* Begin GIVEN DATA *
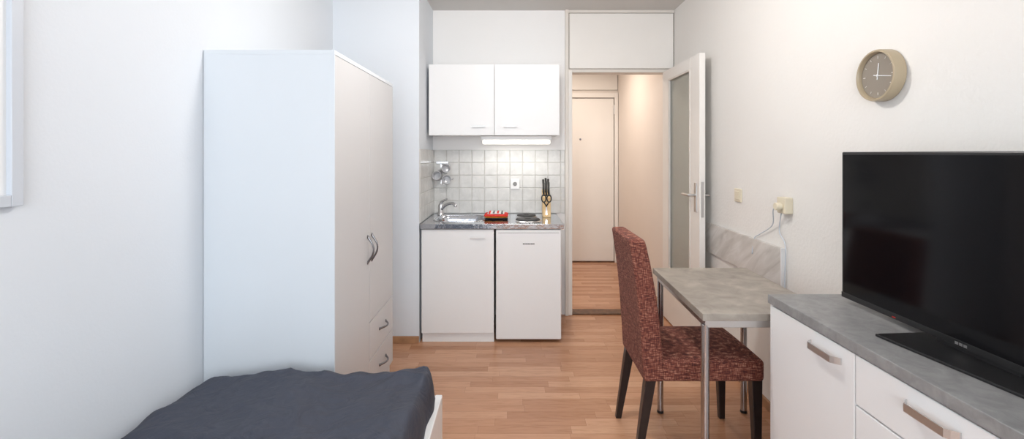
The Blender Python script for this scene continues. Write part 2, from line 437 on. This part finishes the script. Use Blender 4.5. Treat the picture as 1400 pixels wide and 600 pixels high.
zs = zt + 0.0005
fa = group('kitchen_faucet', (-0.585, 3.90, zt))
lathe('body', [(0, 0), (0.026, 0), (0.026, 0.008), (0.021, 0.014), (0.021, 0.075), (0.017, 0.09), (0, 0.094)], (-0.585, 3.91, zs), M_chrome, fa)
tube('spout', smoothpts([(-0.575, 3.90, zt + 0.05), (-0.54, 3.87, zt + 0.085), (-0.49, 3.82, zt + 0.105), (-0.455, 3.785, zt + 0.098), (-0.452, 3.782, zt + 0.08)]), 0.012, M_chrome, fa)
tube('lever', smoothpts([(-0.585, 3.91, zt + 0.085), (-0.575, 3.90, zt + 0.11), (-0.53, 3.86, zt + 0.135)]), [0.014] * 6 + [0.011, 0.01, 0.009, 0.009, 0.008, 0.008, 0.008], M_chrome, fa)

def tiles(name, axis, bs):
    bm = bmesh.new(); T = 0.107; g = 0.004
    cols = range(12) if axis == 'X' else range(6)
    for c in cols:
        for r in range(5):
            a0 = (-0.658 + c * T) if axis == 'X' else (YB - 0.001 - (c + 1) * T)
            a1 = a0 + T - g
            if axis == 'X': a1 = min(a1, 0.445)
            else: a0 = max(a0, 3.425)
            z1 = 1.39 - r * T; z0 = max(z1 - T + g, 0.86)
            if a1 - a0 < 0.02: continue
            res = bmesh.ops.create_cube(bm, size=1)
            jit = random.uniform(-.0004, .0004)
            for v in res['verts']:
                u = (v.co.x + 0.5) * (a1 - a0) + a0; zz = (v.co.z + 0.5) * (z1 - z0) + z0
                dd = v.co.y * 0.009
                v.co = Vector((u, YB - 0.0075 + dd + jit, zz)) if axis == 'X' else Vector((-0.668 + 0.0055 - dd * 0.9 + jit, u, zz))
    o = from_bm(name, bm, M_tile, bs); bevelmod(o, 0.003, 2); return o
bs = group('tile_backsplash', (0, YB, 1.1))
tiles('tiles_back', 'X', bs)
box('grout_back', -0.659, 0.446, YB - 0.008, YB - 0.0005, 0.858, 1.392, M_grout, bs)
bs2 = group('tile_backsplash.001', (-0.668, 3.7, 1.1))
tiles('tiles_side', 'Y', bs2)
box('grout_side', -0.6675, -0.662, 3.422, YB - 0.0005, 0.858, 1.392, M_grout, bs2)

uc = group('wall_cabinet', (-0.14, 3.85, 1.78))
ux0, ux1, uy = -0.648, 0.37, 3.69
box('carcass', ux0, ux1, uy + 0.02, YB - 0.001, 1.505, 2.05, M_lacq, uc, 0.002)
box('door_left', ux0 + 0.001, -0.1385, uy, uy + 0.018, 1.502, 2.053, M_lacq, uc, 0.003)
box('door_right', -0.1355, ux1 - 0.001, uy, uy + 0.018, 1.502, 2.053, M_lacq, uc, 0.003)
for i, (a, b_) in enumerate(((-0.31, -0.205), (-0.065, 0.04))):
    box('pull_bar_%d' % (i + 1), a, b_, uy - 0.022, uy - 0.015, 1.565, 1.574, M_alu, uc, 0.002)
    for xx in (a + 0.01, b_ - 0.01):
        cyl('pull_post_%d' % (i + 1), 0.004, 0.018, (xx, uy - 0.017, 1.5695), M_alu, uc, 'Y')
ul = group('under_cabinet_lamp', (0.03, 3.85, 1.45))
box('lamp_housing', -0.25, 0.32, 3.79, 3.86, 1.468, 1.504, M_whitepl, ul, 0.006)
M_tube = emit('lamp_diffuser_lit', (1.0, 0.97, 0.90), 1.8)
box('diffuser', -0.235, 0.305, 3.785, 3.855, 1.436, 1.47, M_tube, ul, 0.01, 3)

def socket(name, loc, normal, mat, w_=0.08, h_=0.08, dep=0.012, hole=True):
    g = group(name, loc)
    x, y, z = loc
    if normal == '-Y':
        box('plate', x - w_ / 2, x + w_ / 2, y - dep, y, z - h_ / 2, z + h_ / 2, mat, g, 0.004, 3)
        if hole:
            lathe('socket_ring', [(0.017, 0.0), (0.019, 0.002), (0.021, 0.0), (0.021, -0.002)], (x, y - dep, z), mat, g, '-Y')
            cyl('socket_cup', 0.017, 0.001, (x, y - dep, z), M_seal, g, '-Y')
    else:
        box('plate', x - dep, x, y - w_ / 2, y + w_ / 2, z - h_ / 2, z + h_ / 2, mat, g, 0.004, 3)
    return g
socket('wall_socket', (0.025, YB - 0.0125, 1.105), '-Y', M_whitepl, 0.075, 0.085)

kb = group('knife_block', (0.28, 3.82, zt))
kxa, kxb = 0.245, 0.308
loft4('block', [[(kxa, 3.76, zs), (kxb, 3.76, zs), (kxb, 3.87, zs), (kxa, 3.87, zs)],
                [(kxa, 3.80, zt + 0.15), (kxb, 3.80, zt + 0.15), (kxb, 3.93, zt + 0.21), (kxa, 3.93, zt + 0.21)]], M_blockwood, kb, 0.004, 2, False)
for i in range(3):
    for j in range(2):
        xx = kxa + 0.011 + i * 0.0205; yy = 3.83 + j * 0.05; zz = zt + 0.162 + j * 0.024; dz = (0.0, 0.012, 0.004)[i]
        tube('knife_handle_%d_%d' % (i, j), [(xx, yy, zz), (xx, yy + 0.012, zz + 0.05), (xx, yy + 0.03, zz + 0.105 + dz)], [0.0085, 0.007, 0.0085], M_black, kb, 8)
        tube('knife_bolster_%d_%d' % (i, j), [(xx, yy - 0.002, zz - 0.01), (xx, yy + 0.001, zz + 0.003)], 0.007, M_chrome, kb, 8)
for sx in (-1, 1):
    c = Vector((0.272 + sx * 0.021, 3.755, zt + 0.150))
    tube('scissor_loop_%s' % ('a' if sx < 0 else 'b'), [c + Vector((0.017 * math.cos(a), 0.006 * math.sin(a), 0.028 * math.sin(a))) for a in [2 * math.pi * q / 18 for q in range(19)]], 0.005, M_black, kb, 8)
    tube('scissor_arm_%s' % ('a' if sx < 0 else 'b'), [c + Vector((0, 0, -0.028)), Vector((0.272 - sx * 0.003, 3.757, zt + 0.085))], 0.005, M_black, kb, 8)
box('scissor_blade', 0.266, 0.278, 3.755, 3.759, zt + 0.02, zt + 0.09, M_chrome, kb)

tw = group('folded_dish_towels', (-0.14, 3.72, zt))
def towel(nm, x0, x1, y0, y1, z, mat, th=0.012):
    bm = bmesh.new(); nx, ny = 14, 10
    def P(i, j, up):
        x = x0 + (x1 - x0) * i / nx; y = y0 + (y1 - y0) * j / ny
        e = min(i, nx - i, j, ny - j); hgt = th * (1 if e > 0 else 0.55)
        wv = 0.002 * noise.noise(Vector((x * 30, y * 30, z * 40)))
        return (x, y + 0.003 * math.sin(x * 60), z + wv + (hgt if up else (0 if e > 0 else th * 0.3)))
    g = [[[bm.verts.new(P(i, j, u)) for j in range(ny + 1)] for i in range(nx + 1)] for u in (0, 1)]
    for i in range(nx):
        for j in range(ny):
            for u in (0, 1):
                q = [g[u][i][j], g[u][i + 1][j], g[u][i + 1][j + 1], g[u][i][j + 1]]; bm.faces.new(q if u else q[::-1])
    for i in range(nx):
        for j in (0, ny): bm.faces.new((g[0][i][j], g[0][i + 1][j], g[1][i + 1][j], g[1][i][j]))
    for j in range(ny):
        for i in (0, nx): bm.faces.new((g[0][i][j], g[0][i][j + 1], g[1][i][j + 1], g[1][i][j]))
    return from_bm(nm, bm, mat, tw, True)
towel('towel_black', -0.205, -0.03, 3.62, 3.80, zt + 0.003, M_black, 0.012)
towel('towel_orange', -0.21, -0.035, 3.63, 3.80, zt + 0.014, M_yel, 0.008)
towel('towel_red', -0.215, -0.03, 3.625, 3.80, zt + 0.022, M_red, 0.016)
towel('towel_white', -0.19, -0.06, 3.66, 3.81, zt + 0.036, M_matt, 0.012)
for i in range(4):
    box('towel_check_%d' % i, -0.18 + i * 0.032, -0.166 + i * 0.032, 3.662, 3.805, zt + 0.040, zt + 0.0495, M_black if i % 2 else M_red, tw, 0.002)

mr = group('mug_rack', (-0.60, 3.95, 1.2))
yr = YB - 0.0145
box('rack_plate', -0.640, -0.535, yr - 0.007, yr, 1.275, 1.295, M_chrome, mr, 0.002)
box('rack_spine', -0.602, -0.588, yr - 0.007, yr, 1.10, 1.275, M_chrome, mr, 0.002)
for q, (xx, zz) in enumerate(((-0.55, 1.262), (-0.635, 1.19), (-0.555, 1.145))):
    tube('rack_hook_%d' % q, smoothpts([(-0.595, yr - 0.004, zz + 0.01), (xx, 3.97, zz + 0.008), (xx, 3.90, zz), (xx, 3.885, zz + 0.012)]), 0.0035, M_chrome, mr, 8)
def mug(nm, loc, hang, face=0.0):
    R = Matrix.Rotation(face, 3, 'Z') @ Matrix.Rotation(math.pi / 2 - 0.25, 3, 'X')
    lathe(nm, [(0, 0), (0.026, 0), (0.034, 0.01), (0.037, 0.066), (0.0345, 0.066), (0.031, 0.012), (0, 0.006)], loc, M_ceramic, mr, rot=R, seg=28)
    h = Vector((math.cos(hang), math.sin(hang), 0))
    pts = [Vector(loc) + R @ (h * (0.033 + 0.022 * math.sin(a)) + Vector((0, 0, 0.034 + 0.022 * math.cos(a)))) for a in [math.pi * q / 12 for q in range(13)]]
    tube(nm + '_handle', pts, 0.0045, M_ceramic, mr, 8)
mug('mug_top', (-0.562, 3.955, 1.225), 0.6, 0.35)
mug('mug_mid', (-0.612, 3.95, 1.165), 1.4, -0.1)
mug('mug_low', (-0.545, 3.945, 1.135), 0.2, 0.2)

# ---------------------------------------------------------------- wardrobe
wd = group('wardrobe', (-1.0, 2.47, 0))
wx0, wx1, wy0, wy1, wh = -1.288, -0.741, 1.985, 2.955, 1.793
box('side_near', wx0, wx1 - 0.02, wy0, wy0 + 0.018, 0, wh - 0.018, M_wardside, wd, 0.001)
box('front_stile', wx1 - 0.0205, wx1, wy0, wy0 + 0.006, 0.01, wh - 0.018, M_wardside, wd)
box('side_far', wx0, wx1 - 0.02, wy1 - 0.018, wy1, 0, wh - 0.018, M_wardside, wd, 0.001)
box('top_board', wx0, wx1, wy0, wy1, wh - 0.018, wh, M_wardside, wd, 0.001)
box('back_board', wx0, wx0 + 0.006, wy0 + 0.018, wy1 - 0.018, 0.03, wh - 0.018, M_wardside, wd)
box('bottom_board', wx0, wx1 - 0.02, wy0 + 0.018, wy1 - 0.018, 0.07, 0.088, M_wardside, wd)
box('plinth', wx1 - 0.035, wx1 - 0.02, wy0 + 0.018, wy1 - 0.018, 0, 0.07, M_wardfront, wd)
ym = 2.472
box('middle_board', wx0 + 0.006, wx1 - 0.024, ym - 0.009, ym + 0.009, 0.088, wh - 0.018, M_wardside, wd)
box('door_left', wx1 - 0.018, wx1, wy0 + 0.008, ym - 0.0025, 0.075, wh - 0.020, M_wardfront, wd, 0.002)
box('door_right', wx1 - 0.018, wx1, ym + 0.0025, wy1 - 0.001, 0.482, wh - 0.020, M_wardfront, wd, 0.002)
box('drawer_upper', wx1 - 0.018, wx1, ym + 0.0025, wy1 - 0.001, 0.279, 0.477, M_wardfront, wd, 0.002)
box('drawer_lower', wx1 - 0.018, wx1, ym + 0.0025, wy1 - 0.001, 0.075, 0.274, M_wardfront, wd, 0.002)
def bow(nm, p0, p1, out):
    pts = arc(p0, p1, out, 16)
    rr = [0.0065 - 0.002 * math.sin(math.pi * i / 16) for i in range(17)]
    tube(nm, pts, rr, M_dchrome, wd, 10)
    for q, p in enumerate((p0, p1)):
        cyl(nm + '_foot_%d' % q, 0.009, 0.005, p, M_dchrome, wd, 'X')
bow('handle_left', (wx1, ym - 0.035, 0.80), (wx1, ym - 0.035, 0.935), (0.032, 0, 0))
bow('handle_right', (wx1, ym + 0.035, 0.80), (wx1, ym + 0.035, 0.935), (0.032, 0, 0))
for i, z in enumerate((0.383, 0.18)):
    bow('handle_drawer_%d' % (i + 1), (wx1, 2.655, z), (wx1, 2.785, z), (0.03, 0, 0))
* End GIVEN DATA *
Find the line with "box('drawer_upper', wx1 - 0.018, wx1, ym" in the listing above, then write out that line and each remaining line exactly, with no other text.

* **ANSWER TO THIS TASK**:
box('drawer_upper', wx1 - 0.018, wx1, ym + 0.0025, wy1 - 0.001, 0.279, 0.477, M_wardfront, wd, 0.002)
box('drawer_lower', wx1 - 0.018, wx1, ym + 0.0025, wy1 - 0.001, 0.075, 0.274, M_wardfront, wd, 0.002)
def bow(nm, p0, p1, out):
    pts = arc(p0, p1, out, 16)
    rr = [0.0065 - 0.002 * math.sin(math.pi * i / 16) for i in range(17)]
    tube(nm, pts, rr, M_dchrome, wd, 10)
    for q, p in enumerate((p0, p1)):
        cyl(nm + '_foot_%d' % q, 0.009, 0.005, p, M_dchrome, wd, 'X')
bow('handle_left', (wx1, ym - 0.035, 0.80), (wx1, ym - 0.035, 0.935), (0.032, 0, 0))
bow('handle_right', (wx1, ym + 0.035, 0.80), (wx1, ym + 0.035, 0.935), (0.032, 0, 0))
for i, z in enumerate((0.383, 0.18)):
    bow('handle_drawer_%d' % (i + 1), (wx1, 2.655, z), (wx1, 2.785, z), (0.03, 0, 0))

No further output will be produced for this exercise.